Now John isn’t that type of prophet. So he says, “No.”

And he says, “I am the voice of one crying out in the wilderness, “Make straight the way of the Lord.”

Then we see that the Jews really started to question his authority.
Then why are you baptising, if you are neither the Christ, nor Elijah, nor the Prophet?

In other words, “Who on earth do you think you are?”

And he says, “I baptise with water, but among you stands one you do not know, even he who comes after me, the strap of whose sandal I am not worthy to untie.”

Every pastor is a bit like John the Baptist. And every pastor has to make sure that they know who they are, and what they’re there for.

So no. 1: Every pastor has to know that they are not Jesus. That’s the first thing John says, “I am not the Christ.”

Pastors can’t actually save people. They can preach the saving word, but the saving belongs to Jesus, as he sends the Holy Spirit.

And some lay-people don’t always understand this. I remember there was a congregation who had their mind set on calling a certain pastor in the LCA: One pastor! They treated him like he was the Angel Gabriel, or even the Messiah themselves. What a shock it was to them when the Messiah decided not to accept their call!

Also, pastors are not Elijah! They are not the great prophet of the New Testament!

It’s not a pastor’s job to speak new revelations. Everything is already written in the bible. I’m never telling you as a pastor what’s not already written in the bible. And pastors don’t pour out their blood for people – Jesus does that.

But pastors baptise with water. They wash people with the water and the word, as it says in Ephesians. And Jesus promises to be there also, as this happens, to baptise people with the Holy Spirit. Baptism with water and the Holy Spirit are not two different things. Jesus promises that when people are baptised with water, the Holy Spirit is poured out.

Pastors speak the forgiveness of sins. But the forgiveness doesn’t belong to them. Jesus says, Whatever you loose on earth will be loosed in heaven. If you forgive anyone their sins, they are forgiven.
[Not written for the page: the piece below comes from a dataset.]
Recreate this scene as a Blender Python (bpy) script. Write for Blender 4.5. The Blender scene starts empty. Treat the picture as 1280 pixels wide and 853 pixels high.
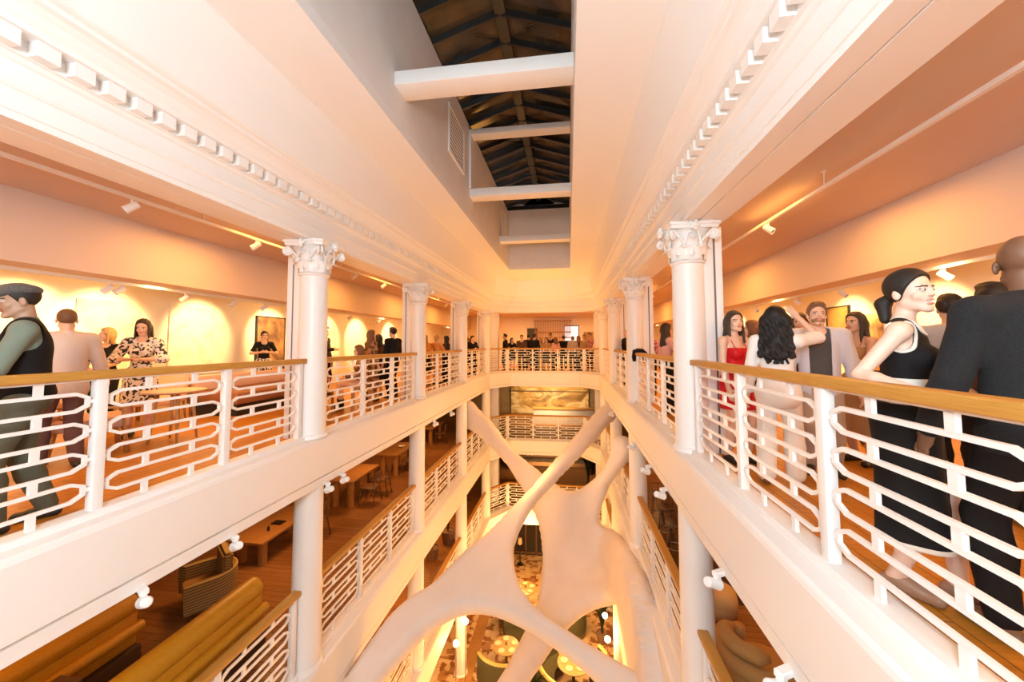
import bpy, bmesh, math, random
import numpy as np
from mathutils import Vector, Matrix, noise
PI = math.pi
random.seed(7)
SC = bpy.context.scene
COL = SC.collection
XC = -1.062            # middle of the atrium
U = 2.554              # half width, column line to column line
Y1, BAY = 5.072, 3.926 # first column, column spacing
STOREY = 3.09
YF = 18.0              # far side of the atrium
GROUND = -9.5
UW = 7.2               # gallery wall
YB = 25.0              # back wall of the far gallery
YN = -2.6              # near end of what is built

# ------------------------------------------------------------------ materials
MATS = {}
def mat(name, col, rough=.5, metal=0., spec=.5, emit=None, estr=0.):
    if name in MATS: return MATS[name]
    m = bpy.data.materials.new(name); m.use_nodes = True
    b = m.node_tree.nodes['Principled BSDF']
    b.inputs['Base Color'].default_value = (*col, 1)
    b.inputs['Roughness'].default_value = rough
    if name in ('oak_floor', 'brown_oak_floor', 'oak_handrail', 'table_wood'): spec = .25
    b.inputs['Metallic'].default_value = metal
    b.inputs['Specular IOR Level'].default_value = spec
    if emit:
        b.inputs['Emission Color'].default_value = (*emit, 1); b.inputs['Emission Strength'].default_value = estr
    MATS[name] = m
    return m
def nodes_of(m):
    return m.node_tree.nodes, m.node_tree.links, m.node_tree.nodes['Principled BSDF']
def noisy(name, c1, c2, scale=8., rough=.5, detail=4., stretch=(1, 1, 1), bump=0., lo=.35, hi=.65, spec=.5):
    if name in MATS: return MATS[name]
    m = mat(name, c1, rough, spec=spec)
    n, l, b = nodes_of(m)
    tc = n.new('ShaderNodeTexCoord'); mp = n.new('ShaderNodeMapping'); mp.inputs['Scale'].default_value = stretch
    nz = n.new('ShaderNodeTexNoise'); nz.inputs['Scale'].default_value = scale; nz.inputs['Detail'].default_value = detail
    cr = n.new('ShaderNodeValToRGB'); e = cr.color_ramp.elements
    e[0].position = lo; e[0].color = (*c1, 1); e[1].position = hi; e[1].color = (*c2, 1)
    l.new(tc.outputs['Object'], mp.inputs['Vector']); l.new(mp.outputs[0], nz.inputs['Vector'])
    l.new(nz.outputs['Fac'], cr.inputs['Fac']); l.new(cr.outputs[0], b.inputs['Base Color'])
    if bump:
        bp = n.new('ShaderNodeBump'); bp.inputs['Strength'].default_value = bump
        l.new(nz.outputs['Fac'], bp.inputs['Height']); l.new(bp.outputs[0], b.inputs['Normal'])
    return m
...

Pastors consecrate the bread and wine of the Lord’s Supper. They don’t make the body and blood of Jesus be there. Jesus does that. He promises to give us his body and blood in the Lord’s Supper. Pastors are not the creators, or the doers here. They are just the servants, the ministers, the instruments through which Jesus does these things.

But every Christian has to bear this in mind too. You are not Christ! You are not Elijah! And you are not the prophet!

All you do is give the cup of cold water to the person who might be an angel in disguise. All you do is carry out your God-given work and tasks, clothe the naked, feed the hungry, comfort the lonely, befriend the person who has no friends, and Jesus promises, when you do it to the least of these my brothers, you have done it to me.

It’s the serpent, the Devil, in the Garden of Eden who doesn’t own up to Eve and say, “I am not God.” Instead, he pretends to be God.

And so there’s a great comfort in the fact that you know that you aren’t God. It means that you can’t fix everything. It means that can’t save anyone.

But God calls you to carry out your work as a son, daughter, mother, father, husband, wife, employee or employer, or in whatever situation he has placed you, faithfully. And he knows that you’re not Jesus.

And when he knows that you’re not Jesus, he forgives you. And thank God for that! And Jesus is not afraid, he is not ashamed to call you his brother and sister. And God the Father is not ashamed to call you his child. And the Holy Spirit is not ashamed to be breathed upon you.

Amen.

Lord God, heavenly Father, we are not Jesus. We cannot save ourselves form our sins. But we thank you for sending him to come and die for us, and rise again from the dead, and to pray for us and to encourage us, and to be a saviour for us. In the name of Jesus we pray. Amen.